I remember, Ooo, about a year or so ago, i was drinking, then not, then was, then not, i was driving myself bonkers, I came and read a post you had left me.

Here i was in Blighty, an alcoholic that nobody could possibly understand.......dont get me wrong Jenm, i really thought i was the only alcoholic on the planet, (i know!), and i read your post...and eh?.....cant be?....an alcoholic?.....never.

I think it was the day you expressed how you had just run around the world, (felt like it to me), and once finished, you carried it home on your shoulders.

My eyes, glazed and drunken looked at the screen and went....."I WANT THAT!!!".

A couple of years on, i am proud to say that dear Jenm, i have trainers......and boy.....you're right....they look so good in the box!

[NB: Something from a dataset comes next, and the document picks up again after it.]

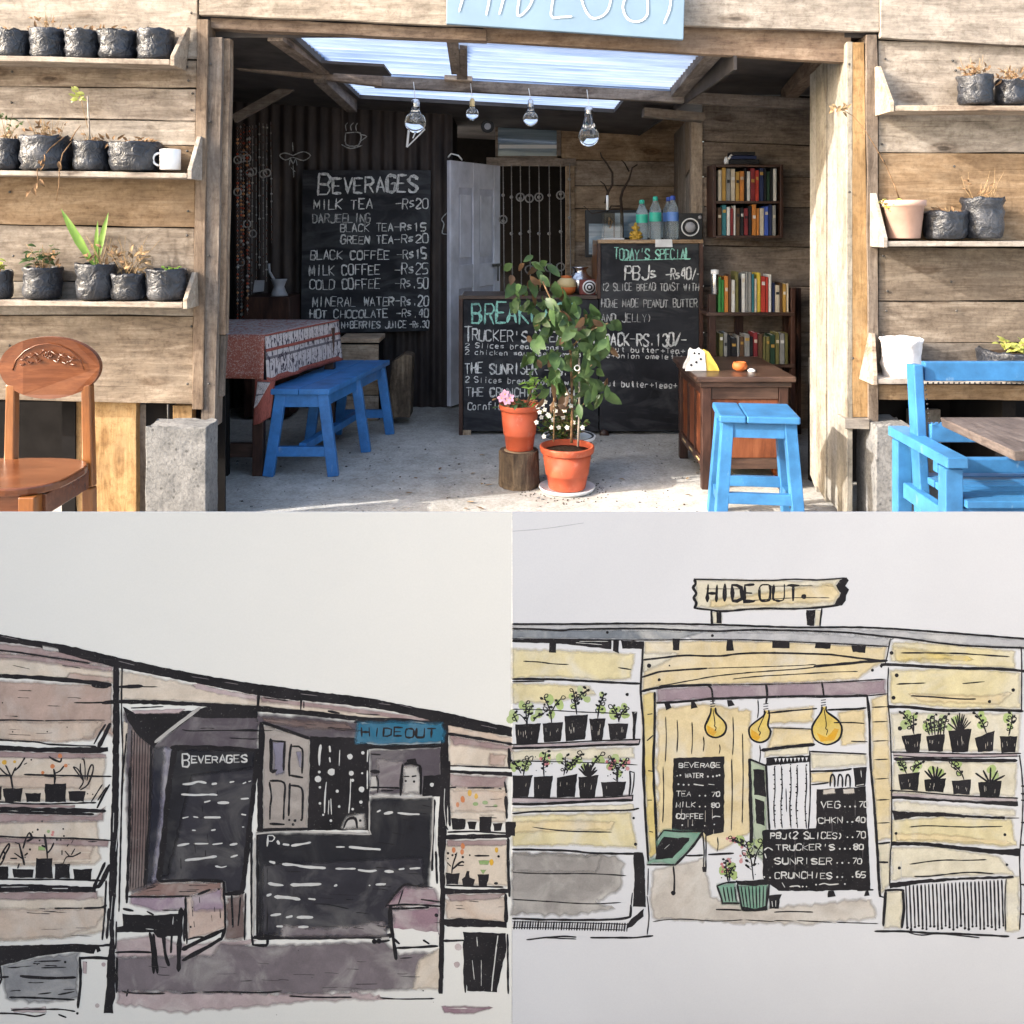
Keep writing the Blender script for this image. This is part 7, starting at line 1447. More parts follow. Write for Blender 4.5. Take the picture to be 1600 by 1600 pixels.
# pillar added outside the frame to keep the low sun off the drawings
gp = thing('shade_pillar', 'square concrete gate pillar with a flat cap left of the two drawings', 'pillar', (-2.15, .74, 0))
m = MB(); m.box(-2.3, -2.0, .40, 1.08, 0, 2.36, M['plinth']); m.build('shaft', gp, bevel=.01); m = MB(); m.box(-2.36, -1.94, .34, 1.14, 2.361, 2.43, M['plinth']); m.build('cap', gp, bevel=.01)
# ------------------------------ right drawing
SR = drawing('ink and yellow wash drawing of the cafe with HIDE OUT above a flat roof', 800.4, 1614, D['paperR'])
with Sk(SR, 'drawn_roof') as s:
    s.w('roof_pale', (801, 977), (1000, 976), (1240, 982), (1400, 985), (1500, 992), (1614, 1000), (1614, 1013), (1500, 1007), (1420, 998), (1320, 990), (1240, 987), (1000, 984), (801, 984)); s.w('roof_blue', (801, 984), (900, 985), (1030, 985), (1100, 987), (1060, 999), (1000, 999), (900, 998), (801, 997), lvl=1); s.w('roof_pale', (1060, 987), (1240, 988), (1395, 998), (1386, 1010), (1240, 1003), (1080, 999), lvl=0)
    s.l(3.2, (801, 975), (905, 975), (1000, 974), (1120, 976), (1240, 980), (1340, 980), (1420, 984), (1500, 990), (1614, 999)); s.l(3, (801, 982), (840, 983), (880, 985), (900, 983), (1000, 982), (1060, 984), (1120, 986), (1170, 984), (1240, 985), (1320, 988), (1370, 993), (1420, 998), (1500, 1008), (1614, 1013)); s.l(1.8, (801, 998), (900, 999), (1000, 1000), (1120, 999), (1180, 1000), (1250, 1003), (1320, 1006), (1388, 1010)); s.d(2, (949, 988), (1113, 993))
    s.f((801, 999), (860, 999), (955, 1000), (956, 1014), (930, 1012), (880, 1006), (801, 1003)); s.f((859, 998), (869, 998), (869, 1020), (858, 1019)); s.f((958, 1000), (967, 1000), (967, 1021), (958, 1017)); s.f((970, 1001), (1007, 1002), (1004, 1014), (972, 1013)); s.h(.8, (900, 1004), (940, 1007)); s.h(.7, (905, 1002), (950, 1002))
with Sk(SR, 'drawn_roof_sign') as s:
    s.w('y_pale', (1087, 906), (1240, 908), (1312, 905), (1306, 914), (1312, 928), (1302, 946), (1240, 950), (1130, 953), (1088, 948), lvl=1); s.w('y_warm', (1200, 926), (1300, 912), (1311, 928), (1302, 940), (1200, 945), (1110, 948), (1110, 938), lvl=2)
    s.l(2.4, (1085, 905), (1140, 906), (1200, 907), (1240, 905), (1280, 906), (1320, 903)); s.l(3.4, (1086, 950), (1110, 953), (1132, 955), (1180, 951), (1240, 951), (1280, 949), (1312, 945)); s.l(4.4, (1085, 905), (1087, 912), (1083, 918), (1088, 927), (1084, 934), (1088, 942), (1085, 950)); s.f((1306, 914), (1312, 906), (1323, 902), (1326, 907), (1321, 915), (1326, 921), (1322, 930), (1321, 938), (1316, 946), (1302, 948), (1308, 936), (1313, 927))
    s.k.text('HIDE', 1105, 1184, 939, 25, 4.2, I, 5, jit=.04); s.k.text('OUT', 1186, 1252, 938, 24, 4.2, I, 5, jit=.04); s.d(3.6, (1256, 932)); s.t(1.1, (1102, 920), (1160, 920)); s.t(1.1, (1200, 916), (1270, 915)); s.t(1.2, (1176, 938), (1240, 934), (1296, 934)); s.t(1, (1290, 915), (1303, 916))
    s.w('y_pale', (1112, 956), (1127, 956), (1127, 974), (1115, 974), lvl=0); s.f((1110, 954), (1113, 954), (1115, 975), (1110, 975)); s.f((1120, 956), (1127, 956), (1127, 974), (1119, 973)); s.f((1259, 953), (1274, 953), (1272, 978), (1261, 977)); s.l(3, (1284, 951), (1281, 978)); s.w('y_pale', (1274, 953), (1282, 953), (1280, 977), (1273, 977), lvl=0)
with Sk(SR, 'drawn_plank_wall') as s:
    s.w('y_plank', (801, 1014), (990, 1022), (985, 1060), (930, 1062), (850, 1056), (801, 1060)); s.w('y_plank', (801, 1068), (920, 1072), (930, 1085), (850, 1098), (801, 1098)); s.w('y_pale', (801, 1173), (990, 1168), (990, 1184), (801, 1188)); s.w('y_pale', (801, 1262), (990, 1257), (990, 1266), (801, 1268)); s.w('y_plank', (801, 1275), (985, 1270), (994, 1325), (900, 1320), (801, 1322)); s.w('y_warm', (801, 1284), (900, 1282), (960, 1285), (955, 1296), (801, 1300), lvl=1)
    s.l(3.6, (801, 1061), (850, 1061), (900, 1063), (950, 1066), (1000, 1068)); s.l(2.4, (801, 1065), (850, 1064)); s.t(1.8, (818, 1033), (840, 1034), (865, 1037), (888, 1038)); s.t(2, (966, 1043), (986, 1046)); s.t(1.6, (801, 1108), (850, 1109), (900, 1112), (950, 1114), (983, 1117)); s.l(2.8, (801, 1271), (840, 1268), (900, 1267), (975, 1266), (998, 1263)); s.t(1.8, (832, 1292), (860, 1296), (900, 1299), (956, 1300)); s.l(3.4, (801, 1327), (860, 1328), (900, 1330), (930, 1333), (1002, 1334)); s.t(1.5, (801, 1189), (870, 1190), (940, 1192), (996, 1195)); s.d(2.6, (980, 1085), (990, 1278), (993, 1319))
for a in (0, 1):
    with Sk(SR, 'drawn_shelf') as s:
        if a == 0: s.w('shelf', (801, 1164), (900, 1161), (1000, 1156), (999, 1162), (900, 1167), (801, 1168)); s.l(2.2, (801, 1163), (880, 1160), (940, 1157), (1000, 1155)); s.l(3.6, (801, 1169), (880, 1167), (940, 1164), (998, 1163)); s.l(2.4, (1000, 1155), (998, 1163)); s.f((987, 1112), (996, 1112), (993, 1134), (992, 1156), (988, 1156), (989, 1134)); s.h(1, (991, 1114), (994, 1113))
        else: s.w('shelf', (801, 1246), (900, 1247), (988, 1242), (988, 1249), (900, 1253), (801, 1254)); s.l(2, (801, 1246), (880, 1247), (940, 1246), (988, 1243)); s.l(4.4, (801, 1256), (850, 1256), (920, 1252), (988, 1250)); s.l(2.4, (989, 1242), (988, 1250)); s.l(3, (984, 1205), (985, 1224), (983, 1242)); s.l(2, (991, 1207), (990, 1225), (987, 1241)); s.l(2.4, (984, 1205), (991, 1207))
def trap(s, x0, y0, x1, y1, x2, y2, x3, y3, streaks=4):
    q_ = Sk(s.par, 'drawn_pot'); q_.f((x0, y0), (x1, y1), (x2, y2), (x3, y3), r=.6)
    for i in range(streaks):
        f = rnd.uniform(.1, .9); a = x0 + (x1 - x0) * f; b = x3 + (x2 - x3) * f; g = rnd.uniform(.2, .6); h_ = g + rnd.uniform(.1, .3)
        q_.k.stroke([(a + (b - a) * g, y0 + (y3 - y0) * g), (a + (b - a) * h_, y0 + (y3 - y0) * h_)], .7, D['floor_warm'], 6)
    q_.__exit__()
def sprig(s, x, y, h_, lean=0, n=6, gr='leaf_green', seed=0, fl_=None, size=4.0):
    rn = random.Random(seed); tip = (x + lean, y - h_); mid_ = (x + lean * .3 + rn.uniform(-2, 2), y - h_ * .5)
    for i in range(3): s.k.dot(x + lean * .6 + rn.uniform(-8, 8), y - h_ * rn.uniform(.3, 1.05), rn.uniform(4, 7), D[gr], 1, rn.uniform(.8, 1.5))
    s.l(2.1, (x, y), mid_, tip)
    for i in range(n):
        t_ = .25 + .75 * i / max(1, n - 1); cx = x + (tip[0] - x) * t_; cy = y - h_ * t_; sd = 1 if i % 2 else -1; L = size * rn.uniform(.8, 1.5)
        ex = cx + sd * L * 1.3; ey = cy - L * rn.uniform(.3, 1.2); 
        if rn.random() < .35: s.l(1.5, (cx, cy), (cx + sd * L * .5, cy - L * .9), (ex, ey), (cx + sd * L, cy + .3), (cx, cy))
        else: s.l(1.4, (cx, cy), (ex, ey)); s.k.stroke([(cx + (ex - cx) * .35, cy + (ey - cy) * .35), (cx + (ex - cx) * .75, cy + (ey - cy) * .75), (ex, ey)], 3.6, I, 5, True, .2, .25)
    if fl_:
        for i in range(7): s.k.dot(x + lean + rn.uniform(-9, 7), y - h_ * rn.uniform(.45, 1.05), rn.uniform(1.6, 3.4), D[fl_], 4)
        for i in range(9): s.d(.9, (x + rn.uniform(-14, 14), y - h_ * rn.uniform(.1, 1.1)))
def blades(s, x, y, h_, n, seed, spread=14, wd=2.2):
    rn = random.Random(seed)
    for i in range(3): s.k.dot(x + rn.uniform(-9, 9), y - h_ * rn.uniform(.4, 1), rn.uniform(4, 7), D['leaf_green'], 1)
    for i in range(n):
        f = (i / (n - 1) - .5) * 2; ex = x + f * spread + rn.uniform(-1, 1); ey = y - h_ * (1 - .45 * f * f) * rn.uniform(.8, 1.1); s.l(wd, (x + f * 3, y), ((x + ex) / 2 + f * 1.5, (y + ey) / 2), (ex, ey))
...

On Friday i shall be thinking of you, your journey with the history your Father must have had, and gave you. I shall also take time to remember why i am thinking of you, because your journey and the love that you shared with me in my beginnings in the family here, empowered me to stay alive. Seriously.

1 last thing Jenm..... Re "sugar coating".....sober alcoholics and sweeties?, i would sugar coat my guitar if my fingers didn't stick to it.

I shall pop round on Friday to see how you are.

Be restful, (not much chance of that), be peaceful, (too busy), be healthy, (what do you think i am doing!!?), but most of all, be strong. Loveness to you Jenm.